## COLLECTED DATA
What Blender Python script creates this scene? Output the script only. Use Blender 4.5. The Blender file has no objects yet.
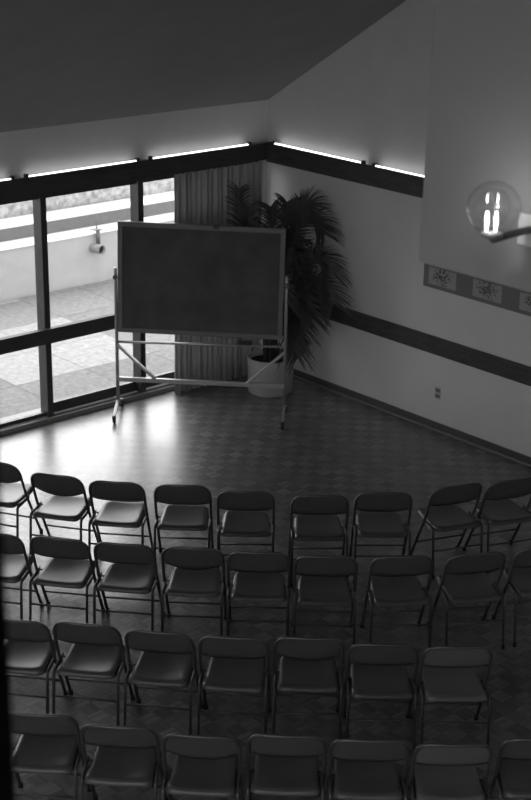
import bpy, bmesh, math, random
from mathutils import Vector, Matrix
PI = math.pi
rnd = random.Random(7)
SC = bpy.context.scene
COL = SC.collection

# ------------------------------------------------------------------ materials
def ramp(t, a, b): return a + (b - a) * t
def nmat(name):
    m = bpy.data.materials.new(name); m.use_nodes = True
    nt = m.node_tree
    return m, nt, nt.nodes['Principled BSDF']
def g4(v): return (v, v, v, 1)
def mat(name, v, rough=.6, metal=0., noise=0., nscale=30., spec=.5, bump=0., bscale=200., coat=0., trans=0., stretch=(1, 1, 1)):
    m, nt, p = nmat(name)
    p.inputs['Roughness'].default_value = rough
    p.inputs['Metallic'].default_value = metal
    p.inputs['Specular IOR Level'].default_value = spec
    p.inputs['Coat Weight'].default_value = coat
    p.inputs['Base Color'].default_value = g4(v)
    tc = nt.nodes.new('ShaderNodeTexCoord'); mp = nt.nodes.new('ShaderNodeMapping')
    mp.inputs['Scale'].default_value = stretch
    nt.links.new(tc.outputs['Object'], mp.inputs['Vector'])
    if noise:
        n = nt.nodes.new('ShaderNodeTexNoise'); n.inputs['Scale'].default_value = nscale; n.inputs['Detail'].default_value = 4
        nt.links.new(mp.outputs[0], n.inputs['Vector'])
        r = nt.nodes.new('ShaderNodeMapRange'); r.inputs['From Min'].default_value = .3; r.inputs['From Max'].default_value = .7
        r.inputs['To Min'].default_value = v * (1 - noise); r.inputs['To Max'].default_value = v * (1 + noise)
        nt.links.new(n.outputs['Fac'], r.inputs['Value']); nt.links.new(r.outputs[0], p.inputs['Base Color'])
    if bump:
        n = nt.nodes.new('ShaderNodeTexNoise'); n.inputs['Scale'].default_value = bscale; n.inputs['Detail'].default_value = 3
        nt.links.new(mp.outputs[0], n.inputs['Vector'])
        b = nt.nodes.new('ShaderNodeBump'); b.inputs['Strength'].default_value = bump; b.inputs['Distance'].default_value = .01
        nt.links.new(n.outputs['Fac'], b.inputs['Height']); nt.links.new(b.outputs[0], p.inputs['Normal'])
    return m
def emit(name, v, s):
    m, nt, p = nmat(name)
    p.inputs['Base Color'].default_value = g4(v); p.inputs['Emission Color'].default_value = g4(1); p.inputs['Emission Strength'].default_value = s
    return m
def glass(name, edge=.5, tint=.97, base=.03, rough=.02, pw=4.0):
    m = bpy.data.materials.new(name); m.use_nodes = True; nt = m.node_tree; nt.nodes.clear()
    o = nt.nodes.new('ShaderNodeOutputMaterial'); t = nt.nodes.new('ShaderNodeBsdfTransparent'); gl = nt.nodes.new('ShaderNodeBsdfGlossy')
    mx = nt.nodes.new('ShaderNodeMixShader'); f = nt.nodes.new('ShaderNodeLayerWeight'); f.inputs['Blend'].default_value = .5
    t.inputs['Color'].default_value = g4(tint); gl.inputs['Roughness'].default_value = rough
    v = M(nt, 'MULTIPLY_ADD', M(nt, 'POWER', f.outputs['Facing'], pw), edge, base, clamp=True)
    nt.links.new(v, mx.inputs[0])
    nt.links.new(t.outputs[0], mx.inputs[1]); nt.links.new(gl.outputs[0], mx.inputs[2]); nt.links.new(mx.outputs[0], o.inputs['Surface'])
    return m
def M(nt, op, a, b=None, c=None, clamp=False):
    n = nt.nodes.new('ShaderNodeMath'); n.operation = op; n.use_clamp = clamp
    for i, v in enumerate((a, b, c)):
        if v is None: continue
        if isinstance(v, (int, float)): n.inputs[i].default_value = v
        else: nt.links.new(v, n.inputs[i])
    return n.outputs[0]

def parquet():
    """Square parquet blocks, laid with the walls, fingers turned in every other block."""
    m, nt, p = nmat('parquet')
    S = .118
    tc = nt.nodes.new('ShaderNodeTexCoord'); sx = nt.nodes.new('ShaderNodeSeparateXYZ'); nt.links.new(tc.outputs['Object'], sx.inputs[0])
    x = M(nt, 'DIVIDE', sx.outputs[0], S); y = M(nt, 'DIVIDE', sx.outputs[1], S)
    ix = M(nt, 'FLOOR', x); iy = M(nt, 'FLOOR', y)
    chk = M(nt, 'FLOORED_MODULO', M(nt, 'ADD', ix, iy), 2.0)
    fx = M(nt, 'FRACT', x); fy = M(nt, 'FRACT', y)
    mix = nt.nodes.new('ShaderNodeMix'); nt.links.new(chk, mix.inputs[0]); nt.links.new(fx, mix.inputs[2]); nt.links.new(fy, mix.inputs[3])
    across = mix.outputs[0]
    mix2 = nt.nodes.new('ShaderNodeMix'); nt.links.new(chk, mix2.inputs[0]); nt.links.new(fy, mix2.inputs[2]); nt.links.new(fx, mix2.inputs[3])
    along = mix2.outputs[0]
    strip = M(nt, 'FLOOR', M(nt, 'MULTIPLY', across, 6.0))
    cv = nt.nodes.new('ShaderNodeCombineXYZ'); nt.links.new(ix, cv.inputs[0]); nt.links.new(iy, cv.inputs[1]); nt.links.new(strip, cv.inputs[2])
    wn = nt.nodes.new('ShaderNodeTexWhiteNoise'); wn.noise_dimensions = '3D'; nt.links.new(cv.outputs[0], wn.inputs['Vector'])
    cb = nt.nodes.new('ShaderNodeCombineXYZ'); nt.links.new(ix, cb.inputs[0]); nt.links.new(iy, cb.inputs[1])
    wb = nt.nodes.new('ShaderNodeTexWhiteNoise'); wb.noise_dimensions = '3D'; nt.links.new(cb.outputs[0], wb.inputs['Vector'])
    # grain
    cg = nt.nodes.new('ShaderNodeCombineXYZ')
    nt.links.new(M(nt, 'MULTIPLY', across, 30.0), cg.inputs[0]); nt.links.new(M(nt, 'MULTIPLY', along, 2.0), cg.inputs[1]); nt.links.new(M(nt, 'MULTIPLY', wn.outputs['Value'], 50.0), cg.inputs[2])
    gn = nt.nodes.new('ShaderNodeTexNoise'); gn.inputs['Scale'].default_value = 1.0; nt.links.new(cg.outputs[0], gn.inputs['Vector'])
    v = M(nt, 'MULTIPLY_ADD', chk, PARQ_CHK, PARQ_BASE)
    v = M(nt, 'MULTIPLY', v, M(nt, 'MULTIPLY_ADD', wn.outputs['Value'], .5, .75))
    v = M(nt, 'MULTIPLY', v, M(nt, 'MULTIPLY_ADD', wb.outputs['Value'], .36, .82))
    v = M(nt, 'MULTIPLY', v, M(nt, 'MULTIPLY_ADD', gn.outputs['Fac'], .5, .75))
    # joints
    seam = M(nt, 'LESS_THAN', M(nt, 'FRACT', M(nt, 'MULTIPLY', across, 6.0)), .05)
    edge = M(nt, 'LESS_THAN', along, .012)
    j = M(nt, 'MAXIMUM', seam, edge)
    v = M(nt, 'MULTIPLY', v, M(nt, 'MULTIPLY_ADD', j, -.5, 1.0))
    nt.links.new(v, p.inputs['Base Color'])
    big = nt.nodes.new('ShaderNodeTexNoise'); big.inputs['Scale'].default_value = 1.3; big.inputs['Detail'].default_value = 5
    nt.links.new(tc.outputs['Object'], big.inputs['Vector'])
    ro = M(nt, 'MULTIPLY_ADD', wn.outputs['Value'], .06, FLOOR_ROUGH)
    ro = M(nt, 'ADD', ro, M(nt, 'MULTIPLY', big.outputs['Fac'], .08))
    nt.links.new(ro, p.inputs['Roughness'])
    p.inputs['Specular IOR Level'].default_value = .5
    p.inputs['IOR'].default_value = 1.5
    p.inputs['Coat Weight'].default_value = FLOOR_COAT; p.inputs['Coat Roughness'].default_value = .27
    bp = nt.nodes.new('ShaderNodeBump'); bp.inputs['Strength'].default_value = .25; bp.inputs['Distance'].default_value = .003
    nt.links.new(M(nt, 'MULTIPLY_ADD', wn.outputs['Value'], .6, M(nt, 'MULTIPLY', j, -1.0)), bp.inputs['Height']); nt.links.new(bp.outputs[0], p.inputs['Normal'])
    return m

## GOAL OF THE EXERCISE
Give back exactly the lines from the first line of the data through the line with "COL = SC.collection", pictures excluded.

## TASK ANSWER
What Blender Python script creates this scene? Output the script only. Use Blender 4.5. The Blender file has no objects yet.
import bpy, bmesh, math, random
from mathutils import Vector, Matrix
PI = math.pi
rnd = random.Random(7)
SC = bpy.context.scene
COL = SC.collection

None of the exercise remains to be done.